There are, inevitably, bugs in the system. ICBCI’s rise from the ashes of ICEA wasn’t without incident. Bankers at the defunct brokerage, mostly underperforming, old-Hong-Kong hands used to knocking off early on a Friday, grumbled in the local press when handed early retirement. Some remained, with MacLeod handed the delicate job of balancing bruised egos.
Insiders point to deficiencies in areas such as research, communications and human resources, with too many senior administrative staff being forced to micro-manage multiple roles at once.
MacLeod refuses to accept the suggestion that the platform is still incomplete but she is gearing up for a new hiring spree this year. "We have a very aggressive growth plan," she says. "We will hire front-office staff in execution and origination that will support the fund business. And we will hire across the back office to ensure we build out the infrastructure that helps us manage our growth and mitigate risk."
Sales and execution is another area of concern. The sales team is overseen by a respected ICBC veteran, Ye Weidong, and Laurie Jiang, brought in from JPMorgan, but the talent pool is ankle-deep.
This matters. ICBCI’s reputation on the global investor circuit is virtually nonexistent. Shares in Citic Securities were trading at HK$13.36 on December 16, less than 10 Hong Kong cents above its offer price. Trony Solar’s shares were trading at just HK$1.25 the same day, down from their offer price of HK$4.50. Investors on both sides of the fence are starting to take notice: ICBCI and its compatriots cannot afford too many more dud IPOs on their books.
Over time, its culture will have to change. It will need to employ more non-Mandarin speakers, though there likely won’t be any shortage of takers. Intriguingly, while many Chinese bankers sniff at the mere thought of joining ICBCI or another Chinese-global I, western bankers are taken by the idea.
"What attributes do I really have here," asks one European banker. "I’m good at what I do but my job really isn’t very complicated.
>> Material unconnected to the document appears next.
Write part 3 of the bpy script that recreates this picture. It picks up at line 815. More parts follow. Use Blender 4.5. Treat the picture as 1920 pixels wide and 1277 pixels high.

The future [in Hong Kong] is with the Chinese banks. I should learn Mandarin and join ICBCI or BOCI."
Many leading foreign banks in Hong Kong are also privately rattled at the rise of the Is. "ICBCI is like a kid at the moment, but kids learn fast," says the head of Asia investment banking at a leading US firm. "They are going to be challenging for top spots on IPOs here maybe within a year or two, you can bank on that. What do the foreign banks do then? It’s going to be really tough for all of us."
ICBCI, of course, has far to go globally, particularly when it comes to cracking the likes of Europe or the US.
However, it’s hard to doubt that MacLeod chose the right path in leaving Deutsche. Her new job is complex: constant meetings interspersed with the delicate process of managing one of the world’s most political investment banks.
Yet it seems to be working. At the group’s annual offsite in the eastern city of Hangzhou in November, presided over by ICBC vice-chairman Yang Kaisheng, MacLeod opened events with a keynote speech delivered in solid Putonghua, a language alien to her 12 months ago.
She refuses to get drawn into discussion of the daily intricacies of her role, admitting only, with a small smile, that it’s a "fascinating role and a great opportunity", for a bank that has "all the necessary ingredients to build substantial scale globally". And with that, she’s off, drawn back into a mysterious world of endless Chinese meetings.